Molybdenum disulfide (MoS2) is considered as a promising electrochemical catalyst for hydrogen generation. However, insufficient exposed active sites and poor conductivity severely impede its large-scale applications. Herein, the heterogeneous MoS2/CoS2 electrocatalyst was grown in situ on carbon cloth. The synergistic interaction between CoS2 and MoS2 occurring at the dense heterointerfaces grants the hybrid higher catalytic activities than single components, thereby speeding up hydrogen production rates.
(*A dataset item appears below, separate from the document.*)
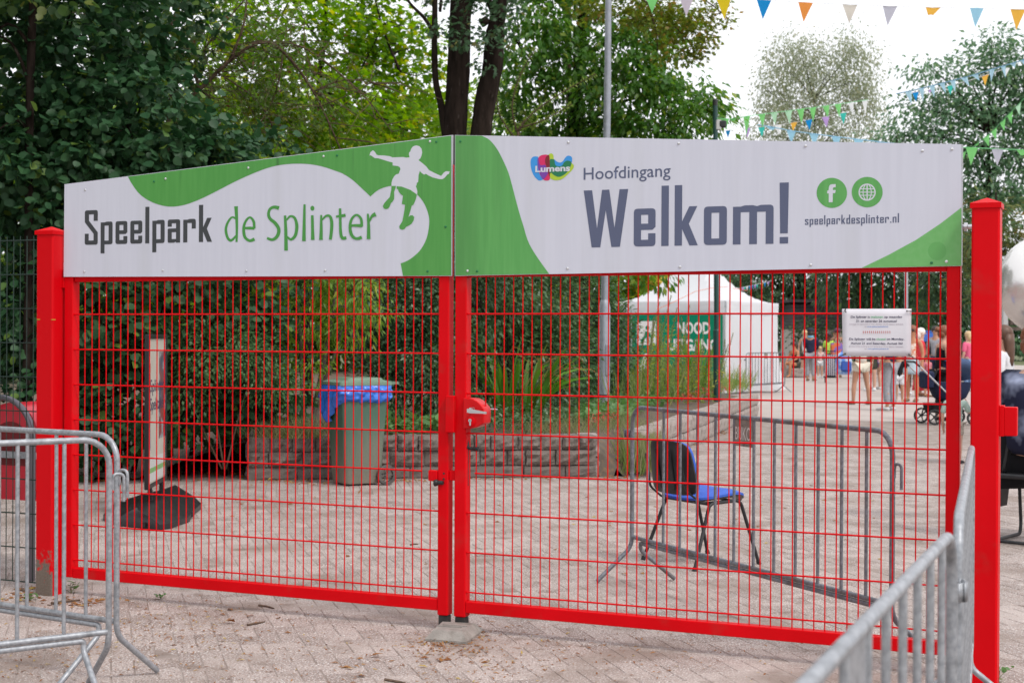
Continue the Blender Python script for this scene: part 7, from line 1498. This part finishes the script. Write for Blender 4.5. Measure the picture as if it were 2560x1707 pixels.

After annealing, the composite exhibits an ultralow overpotential of 67 mV at 10 mA cm–2 and a small Tafel slope of 70 mV dec–1 in 1 M KOH due to the improved conductivity and intimate connection between MoS2 and CoS2. Furthermore, it maintains an excellent cycle durability of 65 h without obvious attenuation at 20 mA cm–2. In-situ shielding tests reveal the main active sites coming from MoS2 rather than CoS2. On the basis of experimental measurements and theoretical calculations, CoS2 should work as the electron donor in the HER process and improve not only H2O adsorption but also H2 emission behaviors. The excellent hydrogen evolution performance of annealed-MoS2/CoS2/CC composite indicates that the present design is a prospective option for developing low-cost and efficient HER electrocatalysts in alkaline electrolytes.